Occupied by artists who previously had no working space, Tacheles became a beacon of free expression and a symbol of the libertine culture in the early 1990’s that invaded East Berlin like a tidal wave. Artists and musicians who had been repressed by the “Stasi” secret police for decades were finally free to create boldly and freely. Students who had grown up under the GDR dictatorship took to the streets—and the burgeoning nightclub scene—with revolutionary passion, and found in Tacheles a free public canvas for their ideas. “Tacheles” in Yiddish means “straight-talk”. As a name, it recalls the honesty of the building’s former occupants, who at last felt free to speak their minds.

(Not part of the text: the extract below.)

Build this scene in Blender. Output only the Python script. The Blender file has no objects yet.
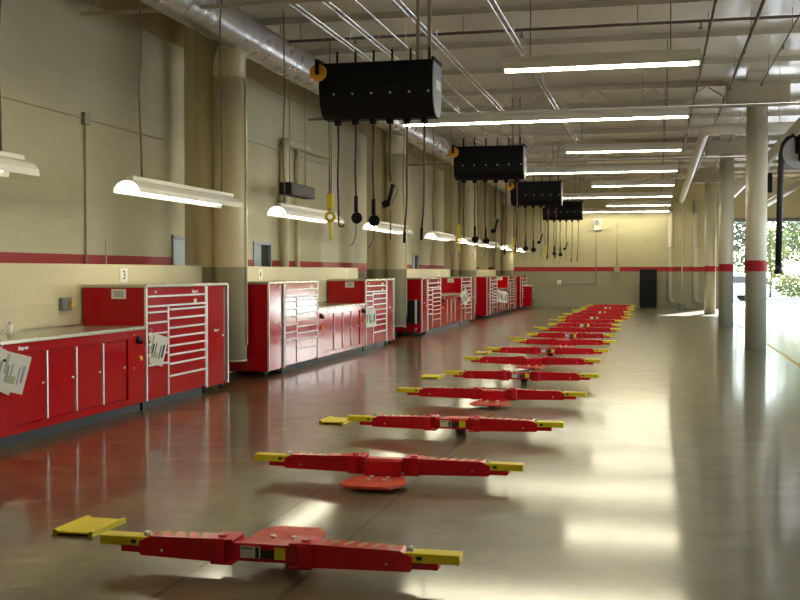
import bpy, bmesh, math, random
from mathutils import Vector, Matrix, Euler
random.seed(7)
SC = bpy.context.scene
COL = SC.collection
PI = math.pi
ORD = ['first','second','third','fourth','fifth','sixth','seventh','eighth','ninth','tenth','eleventh','twelfth',
       'thirteenth','fourteenth','fifteenth','sixteenth','seventeenth','eighteenth','nineteenth','twentieth']
# ------------------------------------------------------------------ materials
def principled(name, col, rough=.5, metal=0., spec=.5, coat=0.):
    m = bpy.data.materials.new(name); m.use_nodes = True
    b = m.node_tree.nodes['Principled BSDF']
    b.inputs['Base Color'].default_value = (*col, 1)
    b.inputs['Roughness'].default_value = rough
    b.inputs['Metallic'].default_value = metal
    b.inputs['Specular IOR Level'].default_value = spec
    b.inputs['Coat Weight'].default_value = coat
    return m
def noisy(name, c1, c2, scale=4., rough=.5, r2=None, metal=0., bump=0., spec=.5, coat=0., detail=4., stretch=None):
    m = principled(name, c1, rough, metal, spec, coat)
    nt = m.node_tree; N = nt.nodes; L = nt.links; b = N['Principled BSDF']
    tc = N.new('ShaderNodeTexCoord'); nz = N.new('ShaderNodeTexNoise')
    nz.inputs['Scale'].default_value = scale; nz.inputs['Detail'].default_value = detail
    src = tc.outputs['Object']
    if stretch:
        mp = N.new('ShaderNodeMapping'); mp.inputs['Scale'].default_value = stretch
        L.new(src, mp.inputs[0]); src = mp.outputs[0]
    L.new(src, nz.inputs['Vector'])
    mx = N.new('ShaderNodeMix'); mx.data_type = 'RGBA'
    rp = N.new('ShaderNodeMapRange'); rp.inputs[1].default_value = .35; rp.inputs[2].default_value = .65
    L.new(nz.outputs['Fac'], rp.inputs[0])
    L.new(rp.outputs[0], mx.inputs[0]); mx.inputs[6].default_value = (*c1, 1); mx.inputs[7].default_value = (*c2, 1)
    L.new(mx.outputs[2], b.inputs['Base Color'])
    if r2 is not None:
        mr = N.new('ShaderNodeMapRange'); mr.inputs[1].default_value = .3; mr.inputs[2].default_value = .7
        mr.inputs[3].default_value = rough; mr.inputs[4].default_value = r2
        L.new(nz.outputs['Fac'], mr.inputs[0]); L.new(mr.outputs[0], b.inputs['Roughness'])
    if bump:
        bp = N.new('ShaderNodeBump'); bp.inputs['Strength'].default_value = bump; bp.inputs['Distance'].default_value = .01
        L.new(nz.outputs['Fac'], bp.inputs['Height']); L.new(bp.outputs[0], b.inputs['Normal'])
    return m
def emis(name, col, s):
    m = bpy.data.materials.new(name); m.use_nodes = True
    nt = m.node_tree; nt.nodes.clear()
    e = nt.nodes.new('ShaderNodeEmission'); o = nt.nodes.new('ShaderNodeOutputMaterial')
    e.inputs[0].default_value = (*col, 1); e.inputs[1].default_value = s
    nt.links.new(e.outputs[0], o.inputs[0]); return m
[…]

Squatting in Berlin isn’t just an act of economic desperation; it is considered by many Germans to be a form of political protest. Throughout the 1970’s, many students squatted in historic buildings and helped prevent their premature demolition. Even last month, a group of senior citizens in the suburb of Pankow successfully saved a community center by camping out in its game room. In Tacheles’ case, a community of artists cum squatters chose the site as their rent-free gallery, where they could host discussions and performances. Nightly parties were held in a beer garden, set up in the vacant lot behind the ruined structure. By the century’s end, a skeleton of the Second World War had become a captivatingly diverse community of artists and international transients that attracted visitors from around the globe.

Many visitors were surprised to find that a place like Tacheles could exist in the center of a Western European capitol, just steps away from Berlin Cathedral and the seat of German government. Urban development in Berlin has never been static, but as the city recovers from decades of destruction and division, it is falling prey to gentrification. Tacheles is the most visible victim of the city’s sea change. Tacheles’ resident artists had been threatened for years by prospecting entrepreneurs eager to snatch the precious property in central Mitte. In 2011, the building’s owner, HSH Nordbank, scheduled a demolition that was never carried out. Last August, the Berlin Police constructed barricades of scrap metal in the main entryway, preventing access to the upstairs galleries or the beer garden. By September 4th, the building’s last fifty occupants left peaceably.

It is unknown when Nordbank will fully demolish Tacheles, but in several years time the site will house a new luxury hotel. Berliners hope that Tacheles’ death is no augur of the change to come, but gentrification here seems imminent. It has left Berlin artists asking one question, painted in red on a forlorn paper-maiche gorilla perched above the entrance to the condemned landmark: “Where will we go now??”